Gardening Articles: Edibles :: Vegetables

Successful Succession

by Susan Littlefield

It's always exciting to get those first seeds planted in the ground. But don't put away your gardening gloves too soon! With many crops, you can keep on planting for a continued harvest of delicious, fresh vegetables. This is called succession planting and it's a great way to get the most out of your garden space -- plus continue the fun of sowing and growing!

Succession Strategies

There are several ways to go about succession planting. First, you can sow a small amount of seeds every few weeks for a continued harvest as long as the weather is suitable. This works great for extending the harvest of crops such as beans and salad greens.

You can plant early, mid-season, and late maturing varieties of one crop all at the same time. They will ripen in succession, providing you with a continued fresh harvest from one planting session. Try this with crops such as sweet corn and peas.

When a fast-maturing spring crop is harvested, follow it with a later-season crop, or follow a summer crop with a fall crop. The number of crops you can fit in depends on the length of your growing season and how quickly a crop matures. For example, spring spinach could be followed by tomatoes, which could be followed in turn by fall lettuce.

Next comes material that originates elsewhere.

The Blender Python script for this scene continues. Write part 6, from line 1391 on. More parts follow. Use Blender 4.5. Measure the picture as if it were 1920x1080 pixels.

Interplanting is a good way to use your garden space efficiently and harvest the most in the least amount of space. Plant fast-maturing crops in among ones that mature more slowly. By the time the slower growers need the space, the fast growers will be harvested and gone. You can plant lettuce between your tomato plants or radishes in with your cabbages. You'll have harvested the lettuce and radishes by the time the tomatoes and cabbages need growing room.

Here are just some the many vegetable varieties we carry that are suitable for succession planting.

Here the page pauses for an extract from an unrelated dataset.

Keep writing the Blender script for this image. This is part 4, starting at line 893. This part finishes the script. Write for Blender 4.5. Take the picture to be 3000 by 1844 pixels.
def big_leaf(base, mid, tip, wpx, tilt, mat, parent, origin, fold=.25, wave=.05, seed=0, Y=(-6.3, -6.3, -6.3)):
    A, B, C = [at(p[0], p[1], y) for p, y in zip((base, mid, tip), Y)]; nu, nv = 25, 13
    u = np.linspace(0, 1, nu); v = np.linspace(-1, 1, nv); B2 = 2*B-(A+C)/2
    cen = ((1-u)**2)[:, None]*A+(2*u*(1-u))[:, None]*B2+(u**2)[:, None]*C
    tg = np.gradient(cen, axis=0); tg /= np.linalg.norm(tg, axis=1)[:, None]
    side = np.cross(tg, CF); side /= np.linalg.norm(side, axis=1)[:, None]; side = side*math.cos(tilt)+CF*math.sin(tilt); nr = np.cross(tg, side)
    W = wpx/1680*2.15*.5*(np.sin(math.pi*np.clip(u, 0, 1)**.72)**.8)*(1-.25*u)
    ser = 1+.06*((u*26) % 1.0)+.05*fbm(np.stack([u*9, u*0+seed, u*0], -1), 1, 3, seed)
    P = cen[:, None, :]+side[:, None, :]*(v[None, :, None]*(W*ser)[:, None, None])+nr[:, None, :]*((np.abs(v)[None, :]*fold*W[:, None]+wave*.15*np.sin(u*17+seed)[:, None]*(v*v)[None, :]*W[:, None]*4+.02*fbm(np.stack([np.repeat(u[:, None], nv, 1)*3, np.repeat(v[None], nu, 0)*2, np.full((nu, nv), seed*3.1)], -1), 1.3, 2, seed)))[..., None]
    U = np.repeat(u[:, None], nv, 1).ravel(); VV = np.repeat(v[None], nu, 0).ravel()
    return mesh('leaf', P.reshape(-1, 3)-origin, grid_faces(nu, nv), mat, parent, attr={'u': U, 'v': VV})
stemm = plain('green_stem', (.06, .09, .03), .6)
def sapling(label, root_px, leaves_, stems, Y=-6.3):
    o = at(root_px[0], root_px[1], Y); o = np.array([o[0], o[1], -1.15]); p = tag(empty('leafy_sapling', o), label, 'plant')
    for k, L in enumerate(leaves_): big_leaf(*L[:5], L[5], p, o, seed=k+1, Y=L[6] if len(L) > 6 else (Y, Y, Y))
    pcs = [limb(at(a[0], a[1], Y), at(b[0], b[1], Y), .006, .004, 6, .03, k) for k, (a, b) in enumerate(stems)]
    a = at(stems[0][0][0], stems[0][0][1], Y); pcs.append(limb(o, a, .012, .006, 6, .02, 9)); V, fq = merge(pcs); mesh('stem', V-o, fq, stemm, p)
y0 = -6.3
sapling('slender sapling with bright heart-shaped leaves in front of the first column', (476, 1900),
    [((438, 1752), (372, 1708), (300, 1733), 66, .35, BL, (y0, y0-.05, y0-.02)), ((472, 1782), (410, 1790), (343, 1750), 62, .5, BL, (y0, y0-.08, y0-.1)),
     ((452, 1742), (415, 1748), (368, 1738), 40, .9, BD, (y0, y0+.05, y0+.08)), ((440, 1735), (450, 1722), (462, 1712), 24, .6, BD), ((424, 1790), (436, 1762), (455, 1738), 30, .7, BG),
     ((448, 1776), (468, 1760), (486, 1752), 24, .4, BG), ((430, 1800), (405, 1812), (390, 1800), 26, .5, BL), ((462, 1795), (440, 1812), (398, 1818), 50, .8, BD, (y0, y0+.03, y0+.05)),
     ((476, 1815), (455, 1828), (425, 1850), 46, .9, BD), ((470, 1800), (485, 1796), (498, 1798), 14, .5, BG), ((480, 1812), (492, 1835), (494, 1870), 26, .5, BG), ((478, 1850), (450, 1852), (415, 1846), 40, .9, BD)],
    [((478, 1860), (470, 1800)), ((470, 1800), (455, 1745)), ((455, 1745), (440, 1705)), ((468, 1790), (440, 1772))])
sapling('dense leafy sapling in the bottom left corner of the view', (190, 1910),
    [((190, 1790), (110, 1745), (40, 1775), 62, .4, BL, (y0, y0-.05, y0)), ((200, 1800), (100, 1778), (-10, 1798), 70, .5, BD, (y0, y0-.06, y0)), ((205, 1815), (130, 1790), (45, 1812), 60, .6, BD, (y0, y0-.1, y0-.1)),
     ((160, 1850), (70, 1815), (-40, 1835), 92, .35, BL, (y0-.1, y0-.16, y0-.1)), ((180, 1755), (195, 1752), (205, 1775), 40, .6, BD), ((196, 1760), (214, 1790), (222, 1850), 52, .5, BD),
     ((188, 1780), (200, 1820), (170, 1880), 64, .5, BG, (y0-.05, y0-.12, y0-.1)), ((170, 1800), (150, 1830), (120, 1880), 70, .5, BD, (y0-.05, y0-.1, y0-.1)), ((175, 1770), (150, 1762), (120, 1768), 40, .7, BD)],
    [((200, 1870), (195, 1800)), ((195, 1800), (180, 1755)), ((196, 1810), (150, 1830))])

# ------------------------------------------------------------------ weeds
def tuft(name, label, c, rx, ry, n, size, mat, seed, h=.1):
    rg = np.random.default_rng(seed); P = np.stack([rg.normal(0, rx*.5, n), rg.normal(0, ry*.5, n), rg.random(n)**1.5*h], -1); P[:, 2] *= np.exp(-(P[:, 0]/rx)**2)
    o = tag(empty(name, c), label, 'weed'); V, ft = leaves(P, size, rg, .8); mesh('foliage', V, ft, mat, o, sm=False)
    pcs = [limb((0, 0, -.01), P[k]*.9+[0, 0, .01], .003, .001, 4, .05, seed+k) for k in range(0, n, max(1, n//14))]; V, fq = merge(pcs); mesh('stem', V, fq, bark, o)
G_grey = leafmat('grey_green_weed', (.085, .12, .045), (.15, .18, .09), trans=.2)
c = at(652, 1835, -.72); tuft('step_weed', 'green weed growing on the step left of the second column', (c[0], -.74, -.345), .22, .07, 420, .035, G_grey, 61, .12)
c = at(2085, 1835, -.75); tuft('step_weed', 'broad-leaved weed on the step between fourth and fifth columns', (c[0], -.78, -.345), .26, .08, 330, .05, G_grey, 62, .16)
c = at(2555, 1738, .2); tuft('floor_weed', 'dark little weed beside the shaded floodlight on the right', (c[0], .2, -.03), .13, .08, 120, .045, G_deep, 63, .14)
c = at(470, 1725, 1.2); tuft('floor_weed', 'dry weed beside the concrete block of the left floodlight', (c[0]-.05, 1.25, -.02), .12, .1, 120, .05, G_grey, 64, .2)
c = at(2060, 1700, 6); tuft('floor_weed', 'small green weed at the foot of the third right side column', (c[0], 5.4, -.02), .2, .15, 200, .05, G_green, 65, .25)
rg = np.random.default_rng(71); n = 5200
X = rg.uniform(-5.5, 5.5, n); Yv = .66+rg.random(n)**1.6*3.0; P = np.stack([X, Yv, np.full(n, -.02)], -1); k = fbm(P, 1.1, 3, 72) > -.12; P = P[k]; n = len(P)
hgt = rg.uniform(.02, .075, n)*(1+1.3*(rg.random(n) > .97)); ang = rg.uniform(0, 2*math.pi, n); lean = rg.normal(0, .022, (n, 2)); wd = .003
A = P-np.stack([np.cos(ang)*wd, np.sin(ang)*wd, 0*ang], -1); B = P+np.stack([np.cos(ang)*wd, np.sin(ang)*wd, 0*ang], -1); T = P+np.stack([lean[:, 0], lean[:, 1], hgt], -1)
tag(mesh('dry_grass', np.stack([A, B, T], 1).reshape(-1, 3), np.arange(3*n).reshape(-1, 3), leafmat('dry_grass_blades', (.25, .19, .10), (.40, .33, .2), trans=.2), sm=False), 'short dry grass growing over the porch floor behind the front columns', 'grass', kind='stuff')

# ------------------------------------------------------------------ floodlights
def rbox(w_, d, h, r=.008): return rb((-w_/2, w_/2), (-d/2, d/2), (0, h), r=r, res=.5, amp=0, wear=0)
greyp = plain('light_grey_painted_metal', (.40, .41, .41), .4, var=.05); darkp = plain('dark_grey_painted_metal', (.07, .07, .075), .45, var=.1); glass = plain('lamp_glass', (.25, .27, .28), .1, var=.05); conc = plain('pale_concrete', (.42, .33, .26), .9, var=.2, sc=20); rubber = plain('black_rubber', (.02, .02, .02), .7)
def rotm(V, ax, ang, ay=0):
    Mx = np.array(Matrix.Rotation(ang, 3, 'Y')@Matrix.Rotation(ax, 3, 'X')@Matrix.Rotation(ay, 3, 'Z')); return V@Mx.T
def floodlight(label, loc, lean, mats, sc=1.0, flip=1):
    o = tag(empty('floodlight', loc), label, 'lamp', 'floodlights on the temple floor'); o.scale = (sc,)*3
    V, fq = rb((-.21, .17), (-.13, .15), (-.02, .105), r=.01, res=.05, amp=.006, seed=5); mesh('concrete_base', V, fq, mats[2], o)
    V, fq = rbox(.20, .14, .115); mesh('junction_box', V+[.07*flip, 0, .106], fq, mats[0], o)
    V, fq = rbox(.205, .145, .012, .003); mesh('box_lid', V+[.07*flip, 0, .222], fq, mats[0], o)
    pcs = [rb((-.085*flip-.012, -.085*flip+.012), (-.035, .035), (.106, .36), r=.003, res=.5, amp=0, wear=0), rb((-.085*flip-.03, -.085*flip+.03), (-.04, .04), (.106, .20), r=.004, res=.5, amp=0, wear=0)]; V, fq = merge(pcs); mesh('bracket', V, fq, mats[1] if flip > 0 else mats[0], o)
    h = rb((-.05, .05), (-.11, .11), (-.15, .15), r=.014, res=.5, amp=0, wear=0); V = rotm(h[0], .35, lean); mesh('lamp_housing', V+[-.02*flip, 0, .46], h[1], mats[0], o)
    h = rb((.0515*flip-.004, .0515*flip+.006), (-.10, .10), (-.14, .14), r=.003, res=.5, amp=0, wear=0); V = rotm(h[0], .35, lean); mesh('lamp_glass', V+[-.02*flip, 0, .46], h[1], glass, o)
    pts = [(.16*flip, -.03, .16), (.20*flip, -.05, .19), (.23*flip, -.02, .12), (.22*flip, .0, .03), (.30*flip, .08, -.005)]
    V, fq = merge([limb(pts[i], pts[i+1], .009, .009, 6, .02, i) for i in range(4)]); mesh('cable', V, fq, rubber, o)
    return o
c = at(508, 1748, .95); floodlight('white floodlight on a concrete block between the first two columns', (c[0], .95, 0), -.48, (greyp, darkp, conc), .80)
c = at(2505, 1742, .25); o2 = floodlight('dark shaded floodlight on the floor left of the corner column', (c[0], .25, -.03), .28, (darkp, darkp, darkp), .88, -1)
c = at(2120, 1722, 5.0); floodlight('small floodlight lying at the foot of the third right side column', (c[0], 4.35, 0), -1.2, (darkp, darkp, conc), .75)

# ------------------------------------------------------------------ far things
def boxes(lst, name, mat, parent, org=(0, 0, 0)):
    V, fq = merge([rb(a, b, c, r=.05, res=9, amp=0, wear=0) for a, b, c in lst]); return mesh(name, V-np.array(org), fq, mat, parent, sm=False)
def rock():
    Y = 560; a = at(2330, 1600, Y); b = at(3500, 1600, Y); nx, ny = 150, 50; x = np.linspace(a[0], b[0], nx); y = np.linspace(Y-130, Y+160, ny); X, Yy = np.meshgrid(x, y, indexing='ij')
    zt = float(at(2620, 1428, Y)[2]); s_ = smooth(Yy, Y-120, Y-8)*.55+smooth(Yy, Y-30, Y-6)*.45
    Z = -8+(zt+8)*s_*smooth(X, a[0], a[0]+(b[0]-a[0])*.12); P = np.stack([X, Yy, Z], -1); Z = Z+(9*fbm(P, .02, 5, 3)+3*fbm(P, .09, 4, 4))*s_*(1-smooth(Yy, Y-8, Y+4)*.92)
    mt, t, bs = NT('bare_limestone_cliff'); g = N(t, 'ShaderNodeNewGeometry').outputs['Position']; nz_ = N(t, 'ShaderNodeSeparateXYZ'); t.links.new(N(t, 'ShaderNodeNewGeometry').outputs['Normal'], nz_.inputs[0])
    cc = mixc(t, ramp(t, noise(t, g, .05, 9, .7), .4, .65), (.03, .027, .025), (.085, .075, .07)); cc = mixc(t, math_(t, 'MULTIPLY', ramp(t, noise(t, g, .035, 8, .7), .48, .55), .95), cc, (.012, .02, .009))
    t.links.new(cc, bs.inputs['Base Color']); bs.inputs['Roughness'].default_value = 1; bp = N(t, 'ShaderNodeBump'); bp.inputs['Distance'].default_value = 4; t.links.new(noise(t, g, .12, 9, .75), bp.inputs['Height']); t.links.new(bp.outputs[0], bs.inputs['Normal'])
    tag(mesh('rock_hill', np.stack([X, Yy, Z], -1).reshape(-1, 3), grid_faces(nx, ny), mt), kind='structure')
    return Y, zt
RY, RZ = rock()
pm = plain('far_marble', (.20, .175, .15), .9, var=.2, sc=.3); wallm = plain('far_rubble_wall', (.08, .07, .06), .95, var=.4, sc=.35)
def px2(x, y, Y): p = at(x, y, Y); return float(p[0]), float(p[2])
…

'Early White Vienna' Kohlrabi (55-60 days)-- Harvest the fine-textured green bulbs when they are about 2 inches in diameter.

'Ruby Red' Leaf Lettuce (53 days) --Slow bolting and resistant to heat and fading, this compact, red-pigmented variety is a good choice for summer crops.

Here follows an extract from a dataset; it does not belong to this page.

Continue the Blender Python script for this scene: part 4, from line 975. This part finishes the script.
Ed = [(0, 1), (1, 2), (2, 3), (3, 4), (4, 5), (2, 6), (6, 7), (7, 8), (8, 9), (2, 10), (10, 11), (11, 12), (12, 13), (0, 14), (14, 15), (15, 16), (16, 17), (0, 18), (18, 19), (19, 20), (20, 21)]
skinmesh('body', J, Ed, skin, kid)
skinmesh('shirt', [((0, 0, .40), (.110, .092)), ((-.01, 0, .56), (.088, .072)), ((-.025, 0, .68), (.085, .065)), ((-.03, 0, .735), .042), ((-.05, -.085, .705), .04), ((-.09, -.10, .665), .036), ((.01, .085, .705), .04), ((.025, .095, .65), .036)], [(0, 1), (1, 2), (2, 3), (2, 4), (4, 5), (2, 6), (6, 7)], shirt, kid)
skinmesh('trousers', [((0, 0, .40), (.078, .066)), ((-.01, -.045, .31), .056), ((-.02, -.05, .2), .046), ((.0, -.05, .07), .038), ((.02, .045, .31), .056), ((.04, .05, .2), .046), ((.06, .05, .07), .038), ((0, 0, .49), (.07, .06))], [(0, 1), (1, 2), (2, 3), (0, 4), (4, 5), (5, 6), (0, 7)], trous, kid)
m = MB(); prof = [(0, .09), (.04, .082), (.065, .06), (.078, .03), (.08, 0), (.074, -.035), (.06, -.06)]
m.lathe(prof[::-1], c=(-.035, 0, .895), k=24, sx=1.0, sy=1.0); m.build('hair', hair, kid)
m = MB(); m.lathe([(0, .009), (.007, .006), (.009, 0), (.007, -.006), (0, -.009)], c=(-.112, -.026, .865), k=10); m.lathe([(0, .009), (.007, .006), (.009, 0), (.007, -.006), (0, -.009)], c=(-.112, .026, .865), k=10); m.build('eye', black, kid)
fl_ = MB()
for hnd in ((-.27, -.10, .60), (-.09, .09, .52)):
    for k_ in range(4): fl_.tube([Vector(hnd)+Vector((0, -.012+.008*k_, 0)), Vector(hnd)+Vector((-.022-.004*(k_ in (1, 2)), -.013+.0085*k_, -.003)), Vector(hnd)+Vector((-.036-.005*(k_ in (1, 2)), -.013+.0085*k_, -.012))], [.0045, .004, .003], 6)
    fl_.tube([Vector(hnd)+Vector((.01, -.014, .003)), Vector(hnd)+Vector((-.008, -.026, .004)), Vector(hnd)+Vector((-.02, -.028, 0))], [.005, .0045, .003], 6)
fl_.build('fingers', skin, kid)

Mizuna (40 days) --Great for mixed salads, this finely cut, slender-leafed salad green has a mild flavor and will regrow after cutting.

'Sugar Ann' Edible Pod Pea (56 days) --Early and stringless, this pea bears sweet, crisp, delicious pods, and the vine does not need trellising.

'Early Scarlet Globe' Radish (23 days) --The globe-shaped roots are deep scarlet with crisp, mild, white flesh.

'Nobel Giant' Spinach (43-46 days) --A slow-bolting variety, it has huge, smooth, triangular, dark green leaves.